**Aim**
Omit all pictures, then retype the data exactly as given.

[Begin Source material]

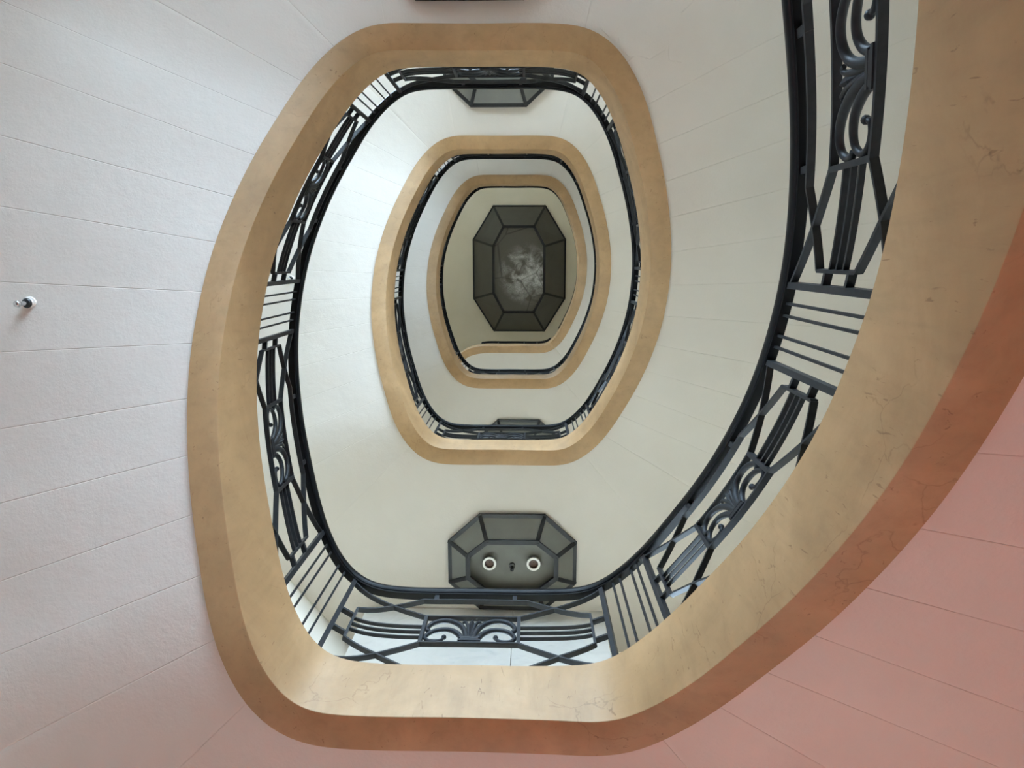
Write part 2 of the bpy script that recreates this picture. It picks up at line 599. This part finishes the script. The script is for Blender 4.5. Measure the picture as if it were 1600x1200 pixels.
# windows on the half-landings
wn = 0
for k in WINS:
    for (wi, u0, u1, zl_, zh_) in WINS[k]:
        p, d, n, ln = wall_frame(wi)
        z0, z1 = ZL + 0.585 + k + zl_, ZL + 0.585 + k + zh_
        um = (u0 + u1) / 2; fr = 0.014
        pc = p + d * um + n * 0.025
        c = W(pc[0], pc[1], z0)
        ang = math.atan2(d[1], d[0])

        def bx(ua, ub, ea, eb, za, zb):
            return box(Vector((((ua + ub) / 2 - um) * H, 0, ((za + zb) / 2 - z0) * H)), (ub - ua) * H, (eb - ea) * H, (zb - za) * H)
        wn += 1
        w = obj('window_%d' % wn, mesh('window_frame', *join([bx(u0, u1, 0, .02, z0, z0 + fr), bx(u0, u1, 0, .02, z1 - fr, z1), bx(u0, u0 + fr, 0, .02, z0, z1), bx(u1 - fr, u1, 0, .02, z0, z1)]), 'winframe'), loc=c)
        tag(w, kind='structure'); w.rotation_euler = (0, 0, ang)
        cs = lin(u0 + fr, u1 - fr, 2)
        obj('mullion', mesh('mullion', *bx(cs[1] - .004, cs[1] + .004, 0, .014, z0 + fr, z1 - fr), 'winframe'), w)
        for i in range(2):
            obj('pane', mesh('pane', *bx(cs[i], cs[i + 1], 0, .001, z0 + fr, z1 - fr), 'pane'), w)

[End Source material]

**Correct output**
Write part 2 of the bpy script that recreates this picture. It picks up at line 599. This part finishes the script. The script is for Blender 4.5. Measure the picture as if it were 1600x1200 pixels.
# windows on the half-landings
wn = 0
for k in WINS:
    for (wi, u0, u1, zl_, zh_) in WINS[k]:
        p, d, n, ln = wall_frame(wi)
        z0, z1 = ZL + 0.585 + k + zl_, ZL + 0.585 + k + zh_
        um = (u0 + u1) / 2; fr = 0.014
        pc = p + d * um + n * 0.025
        c = W(pc[0], pc[1], z0)
        ang = math.atan2(d[1], d[0])

        def bx(ua, ub, ea, eb, za, zb):
            return box(Vector((((ua + ub) / 2 - um) * H, 0, ((za + zb) / 2 - z0) * H)), (ub - ua) * H, (eb - ea) * H, (zb - za) * H)
        wn += 1
        w = obj('window_%d' % wn, mesh('window_frame', *join([bx(u0, u1, 0, .02, z0, z0 + fr), bx(u0, u1, 0, .02, z1 - fr, z1), bx(u0, u0 + fr, 0, .02, z0, z1), bx(u1 - fr, u1, 0, .02, z0, z1)]), 'winframe'), loc=c)
        tag(w, kind='structure'); w.rotation_euler = (0, 0, ang)
        cs = lin(u0 + fr, u1 - fr, 2)
        obj('mullion', mesh('mullion', *bx(cs[1] - .004, cs[1] + .004, 0, .014, z0 + fr, z1 - fr), 'winframe'), w)
        for i in range(2):
            obj('pane', mesh('pane', *bx(cs[i], cs[i + 1], 0, .001, z0 + fr, z1 - fr), 'pane'), w)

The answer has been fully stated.